Timothy Taylor is pleased to present Out of chaos, an exhibition of new paintings by Daniel Crews-Chubb. The artist’s third presentation with the gallery will feature large and medium-scale paintings as well as works on paper. Featuring riotous accumulations of urgent marks and a vivid atmosphere, the works in the exhibition explore the ways in which composition emerges from disorder, centering on the figure as a motif.
The exhibition’s title, Out of chaos—which is shared by a series of paintings on view—is drawn from the ancient Greek mythological notion that chaos is a state of undifferentiated matter from which the universe emerged. Crews-Chubb’s paintings are driven by the idea that infinity is a loop between chaos and order, and that energy is not destroyed but transformed.
In his paintings of individual or groups of figures, Crews-Chubb conceives of the body as a temporary vessel for energy, spirit, and form. Genderless, deracialized, and ahistorical, his subjects serve as organising structures around which he makes intuitive marks. The artist typically works on ten to twelve canvases simultaneously, so that a body of paintings becomes realised at once. He lays canvas on the floor, spilling ink and throwing or spraying paint, allowing a figure to emerge. He then enters the composition with vigorous scrawls of charcoal, destructing and rebuilding the figure. Sections of raw canvas offer breathing room to an otherwise densely worked surface. He takes a sculptural approach to the paintings, collaging squares of unpainted canvas and coloured fabric atop the existing picture to edit or build up the composition, achieving a depth of surface that cannot be translated to digital images.

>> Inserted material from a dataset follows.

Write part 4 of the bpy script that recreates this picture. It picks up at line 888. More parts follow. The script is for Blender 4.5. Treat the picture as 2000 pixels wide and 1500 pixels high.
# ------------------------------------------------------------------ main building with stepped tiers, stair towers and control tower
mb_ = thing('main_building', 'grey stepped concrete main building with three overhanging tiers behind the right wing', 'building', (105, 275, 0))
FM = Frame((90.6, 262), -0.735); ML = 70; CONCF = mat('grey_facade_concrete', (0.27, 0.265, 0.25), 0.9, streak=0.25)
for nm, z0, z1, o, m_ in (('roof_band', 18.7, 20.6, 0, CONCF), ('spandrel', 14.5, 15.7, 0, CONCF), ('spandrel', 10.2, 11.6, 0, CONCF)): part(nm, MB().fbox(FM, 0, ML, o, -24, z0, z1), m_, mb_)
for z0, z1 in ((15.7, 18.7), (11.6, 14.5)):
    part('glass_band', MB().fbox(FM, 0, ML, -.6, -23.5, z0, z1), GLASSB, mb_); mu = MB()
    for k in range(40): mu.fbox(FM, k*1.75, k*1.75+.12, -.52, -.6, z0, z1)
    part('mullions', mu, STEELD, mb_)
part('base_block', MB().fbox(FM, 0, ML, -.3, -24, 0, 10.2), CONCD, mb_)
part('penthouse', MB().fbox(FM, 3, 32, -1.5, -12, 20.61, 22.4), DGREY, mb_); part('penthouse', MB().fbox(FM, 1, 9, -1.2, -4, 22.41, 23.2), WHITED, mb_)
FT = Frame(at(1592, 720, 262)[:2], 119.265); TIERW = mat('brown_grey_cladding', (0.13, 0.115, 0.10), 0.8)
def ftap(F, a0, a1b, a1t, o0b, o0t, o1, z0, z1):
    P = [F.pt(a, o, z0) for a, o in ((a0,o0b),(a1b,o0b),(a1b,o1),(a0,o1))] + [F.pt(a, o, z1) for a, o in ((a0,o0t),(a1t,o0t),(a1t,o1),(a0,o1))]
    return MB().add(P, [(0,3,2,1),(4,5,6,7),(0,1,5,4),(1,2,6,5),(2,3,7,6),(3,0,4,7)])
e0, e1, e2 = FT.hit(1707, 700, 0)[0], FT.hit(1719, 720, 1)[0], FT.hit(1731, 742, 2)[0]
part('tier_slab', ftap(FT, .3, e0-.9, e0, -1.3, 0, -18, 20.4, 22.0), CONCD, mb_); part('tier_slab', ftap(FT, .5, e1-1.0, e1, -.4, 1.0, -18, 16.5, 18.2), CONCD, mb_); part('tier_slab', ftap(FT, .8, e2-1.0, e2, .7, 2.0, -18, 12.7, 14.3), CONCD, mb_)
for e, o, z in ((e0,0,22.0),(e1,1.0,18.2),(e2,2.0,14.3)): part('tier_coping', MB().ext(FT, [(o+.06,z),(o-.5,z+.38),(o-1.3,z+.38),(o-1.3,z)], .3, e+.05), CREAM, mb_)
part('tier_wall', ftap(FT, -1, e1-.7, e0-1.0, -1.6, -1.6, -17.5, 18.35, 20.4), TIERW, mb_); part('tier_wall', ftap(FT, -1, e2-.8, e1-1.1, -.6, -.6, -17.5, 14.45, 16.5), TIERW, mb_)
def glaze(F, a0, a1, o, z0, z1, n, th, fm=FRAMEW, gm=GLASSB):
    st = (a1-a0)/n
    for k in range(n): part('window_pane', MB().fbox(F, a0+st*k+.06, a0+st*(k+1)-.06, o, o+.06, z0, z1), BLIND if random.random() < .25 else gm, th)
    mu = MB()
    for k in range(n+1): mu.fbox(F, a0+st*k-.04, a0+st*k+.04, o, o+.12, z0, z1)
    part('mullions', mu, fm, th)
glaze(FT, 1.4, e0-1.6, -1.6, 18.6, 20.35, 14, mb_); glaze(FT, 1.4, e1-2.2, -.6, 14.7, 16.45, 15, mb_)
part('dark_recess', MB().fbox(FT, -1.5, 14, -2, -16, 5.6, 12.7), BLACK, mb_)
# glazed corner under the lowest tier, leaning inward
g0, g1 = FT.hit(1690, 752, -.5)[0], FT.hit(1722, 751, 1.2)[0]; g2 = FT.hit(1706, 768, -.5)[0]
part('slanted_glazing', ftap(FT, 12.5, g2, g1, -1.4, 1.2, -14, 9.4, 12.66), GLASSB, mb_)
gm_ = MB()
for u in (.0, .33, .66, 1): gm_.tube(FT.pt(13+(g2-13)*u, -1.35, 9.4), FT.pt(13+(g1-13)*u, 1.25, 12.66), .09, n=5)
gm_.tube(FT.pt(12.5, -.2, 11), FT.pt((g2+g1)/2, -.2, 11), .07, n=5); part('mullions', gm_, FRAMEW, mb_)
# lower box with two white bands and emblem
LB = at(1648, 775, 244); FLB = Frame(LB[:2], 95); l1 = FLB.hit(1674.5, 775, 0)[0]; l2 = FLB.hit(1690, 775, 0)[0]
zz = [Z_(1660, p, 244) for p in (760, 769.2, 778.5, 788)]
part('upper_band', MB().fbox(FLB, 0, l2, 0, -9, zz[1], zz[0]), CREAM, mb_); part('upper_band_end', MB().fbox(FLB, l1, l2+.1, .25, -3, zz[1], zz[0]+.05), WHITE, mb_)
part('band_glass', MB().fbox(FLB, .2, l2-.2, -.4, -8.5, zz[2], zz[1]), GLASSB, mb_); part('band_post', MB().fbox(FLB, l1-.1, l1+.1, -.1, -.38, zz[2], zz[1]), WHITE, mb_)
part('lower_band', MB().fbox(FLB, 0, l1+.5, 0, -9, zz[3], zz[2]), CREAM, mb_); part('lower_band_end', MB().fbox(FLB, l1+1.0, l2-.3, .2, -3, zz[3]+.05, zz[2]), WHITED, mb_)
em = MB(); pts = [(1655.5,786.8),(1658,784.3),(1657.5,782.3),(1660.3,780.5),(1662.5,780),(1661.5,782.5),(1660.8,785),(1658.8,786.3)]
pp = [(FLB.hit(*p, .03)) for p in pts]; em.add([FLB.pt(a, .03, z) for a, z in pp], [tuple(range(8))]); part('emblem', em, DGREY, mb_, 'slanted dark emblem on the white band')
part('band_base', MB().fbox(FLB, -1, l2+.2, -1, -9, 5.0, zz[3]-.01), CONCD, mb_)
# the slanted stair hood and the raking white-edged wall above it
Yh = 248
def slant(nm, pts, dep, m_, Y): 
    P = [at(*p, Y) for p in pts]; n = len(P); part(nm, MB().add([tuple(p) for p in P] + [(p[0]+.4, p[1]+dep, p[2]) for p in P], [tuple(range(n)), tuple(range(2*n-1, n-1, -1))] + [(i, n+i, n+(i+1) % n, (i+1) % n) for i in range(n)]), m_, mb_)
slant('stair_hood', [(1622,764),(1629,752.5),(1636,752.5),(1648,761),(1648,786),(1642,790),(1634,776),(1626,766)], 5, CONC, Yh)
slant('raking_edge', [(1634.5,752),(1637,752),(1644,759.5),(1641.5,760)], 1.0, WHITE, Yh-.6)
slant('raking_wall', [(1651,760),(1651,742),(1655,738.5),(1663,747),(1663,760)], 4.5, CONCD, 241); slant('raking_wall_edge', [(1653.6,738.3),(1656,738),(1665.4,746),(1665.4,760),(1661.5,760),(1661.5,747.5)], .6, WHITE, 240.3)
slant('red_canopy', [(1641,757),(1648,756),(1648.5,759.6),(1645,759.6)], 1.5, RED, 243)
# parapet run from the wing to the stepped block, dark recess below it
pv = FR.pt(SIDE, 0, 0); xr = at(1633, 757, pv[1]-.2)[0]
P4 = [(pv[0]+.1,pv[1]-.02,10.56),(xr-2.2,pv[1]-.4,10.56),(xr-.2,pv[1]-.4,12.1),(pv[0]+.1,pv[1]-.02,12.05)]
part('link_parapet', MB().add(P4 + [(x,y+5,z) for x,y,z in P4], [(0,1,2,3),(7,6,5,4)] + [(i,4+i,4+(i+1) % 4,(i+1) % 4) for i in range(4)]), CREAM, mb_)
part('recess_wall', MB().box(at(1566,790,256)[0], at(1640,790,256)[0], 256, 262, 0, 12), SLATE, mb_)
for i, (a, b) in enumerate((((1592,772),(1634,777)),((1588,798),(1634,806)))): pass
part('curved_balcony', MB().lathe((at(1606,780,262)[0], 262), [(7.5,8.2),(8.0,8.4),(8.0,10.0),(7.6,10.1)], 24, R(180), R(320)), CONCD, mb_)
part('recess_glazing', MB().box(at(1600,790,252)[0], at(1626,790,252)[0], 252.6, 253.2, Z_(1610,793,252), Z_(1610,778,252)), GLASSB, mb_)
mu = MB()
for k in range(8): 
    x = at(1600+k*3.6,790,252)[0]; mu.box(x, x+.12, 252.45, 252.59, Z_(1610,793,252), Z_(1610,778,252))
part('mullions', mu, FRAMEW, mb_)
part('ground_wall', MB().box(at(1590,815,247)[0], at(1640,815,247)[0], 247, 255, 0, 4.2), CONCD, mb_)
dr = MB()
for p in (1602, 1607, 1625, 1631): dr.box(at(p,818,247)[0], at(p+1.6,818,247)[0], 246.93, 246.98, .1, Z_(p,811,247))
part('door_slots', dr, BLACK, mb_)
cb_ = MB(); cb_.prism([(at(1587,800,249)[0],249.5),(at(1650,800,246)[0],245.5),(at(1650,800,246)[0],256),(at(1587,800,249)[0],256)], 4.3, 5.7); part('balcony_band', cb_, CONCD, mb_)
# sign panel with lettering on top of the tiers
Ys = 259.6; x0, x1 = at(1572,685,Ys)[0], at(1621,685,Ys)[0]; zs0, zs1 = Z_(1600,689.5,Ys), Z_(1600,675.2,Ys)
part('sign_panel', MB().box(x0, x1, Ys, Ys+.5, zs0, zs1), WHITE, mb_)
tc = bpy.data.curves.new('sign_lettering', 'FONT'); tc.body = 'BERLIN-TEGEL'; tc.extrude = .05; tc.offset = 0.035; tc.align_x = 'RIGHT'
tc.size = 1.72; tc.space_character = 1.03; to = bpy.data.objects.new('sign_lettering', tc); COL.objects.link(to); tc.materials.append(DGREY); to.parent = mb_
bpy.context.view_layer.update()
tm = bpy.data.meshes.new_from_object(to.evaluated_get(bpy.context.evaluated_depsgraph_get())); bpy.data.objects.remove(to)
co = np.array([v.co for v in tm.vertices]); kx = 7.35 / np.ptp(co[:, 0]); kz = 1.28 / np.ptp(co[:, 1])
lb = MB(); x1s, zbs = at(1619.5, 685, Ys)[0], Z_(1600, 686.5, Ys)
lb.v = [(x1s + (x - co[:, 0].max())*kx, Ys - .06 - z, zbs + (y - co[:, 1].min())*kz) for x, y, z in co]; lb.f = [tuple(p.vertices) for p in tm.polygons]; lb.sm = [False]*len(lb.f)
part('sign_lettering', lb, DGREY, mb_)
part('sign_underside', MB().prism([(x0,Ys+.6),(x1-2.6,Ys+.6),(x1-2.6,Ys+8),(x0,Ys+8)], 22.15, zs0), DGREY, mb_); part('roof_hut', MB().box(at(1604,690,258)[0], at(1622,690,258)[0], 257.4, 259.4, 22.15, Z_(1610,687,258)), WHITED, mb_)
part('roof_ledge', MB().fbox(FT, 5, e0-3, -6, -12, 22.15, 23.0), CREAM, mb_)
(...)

Across his work, Crews-Chubb reflects on ancient cosmologies, considering the commonalities among the mythologies of such cultures as the Toltecs, Mayans, Romans, Greeks, and Egyptians. Where his previous work referenced specific deities, his recent paintings find a more universal entry point—they explore the very idea of the godlike figure and the synergism behind the fact that so many cultures arrived at the concept of a deity. The Immortals series, of which there are two in this exhibition, recalls the timelessness of depictions of the human figure, as well as its projection into godly realms. Referencing the Cubist approach to depicting a subject from multiple angles at once, he introduces conflicting marks, contours, and profiles, heightening the works’ sense of atemporality and flux.
Crews-Chubb’s recent work further investigates the phenomenon of pareidolia, a human tendency to find and make sense of patterns within abstract visual information—like finding animal shapes in clouds. This inclination results from the brain seeking safety, as an infant seeks their mother’s face from a sea of unknowable sensory input. In his newest paintings, Crews-Chubb offers a melee of texture, line, and form, so that the viewer might undergo their own process of recognition.
This exhibition is accompanied by a fully illustrated monograph published by Anomie, with newly commissioned texts by Jennifer Higgie and Matthew Holman, as well as an interview with Amah-Rose Abrams.
Daniel Crews-Chubb (b. 1984, Northampton, United Kingdom) is a London-based painter whose mixed-media works wrestle with the human condition and modes of self-expression. While his work mines our contemporary visual culture, Crews-Chubb intertwines canonical sources and classical allusions in paintings that are at once fantastical and relevant. He selects archetypes and symbols at will to create a highly personal, idiosyncratic lexicon of human and bestial figures. Crews-Chubb holds degrees from Chelsea College of Arts and Turps Art School, both in London. In addition to a forthcoming solo exhibition at the Long Museum, Shanghai (2024), the artist was recently the subject of a two-person exhibition alongside Flora Yukhnovich at the Ashmolean Museum, Oxford (2022).
His work has also featured in solo exhibitions at Timothy Taylor, London (2021); Choi and Lager Gallery, Seoul (2021); Timothy Taylor, New York (2020); Roberts Project, Los Angeles (2018, 2021); Vigo Gallery, London (2016); and Galerist, Istanbul (2014), among others. Recent group exhibitions include Something happened, PowerLong Museum, Shanghai (2020); 45 at 45, La Louver, Los Angeles (2020); Telescope, curated by Nigel Cooke, Hastings Contemporary, United Kingdom (2019); Tree, Vigo Gallery, London (2018); and Iconoclasts: art out of the mainstream, Saatchi Gallery, London (2017).
His works are represented in international public and private collections including the Ashmolean Museum, Oxford; Denver Art Museum, Colorado; Inimá de Paula Museum, Belo Horizonte, Brazil; Long Museum, Shanghai; Saatchi Gallery, London; Bunker Artspace and Beth Rudin de Woody Collections, Palm Beach and New York; and Hall Art Foundation, New York.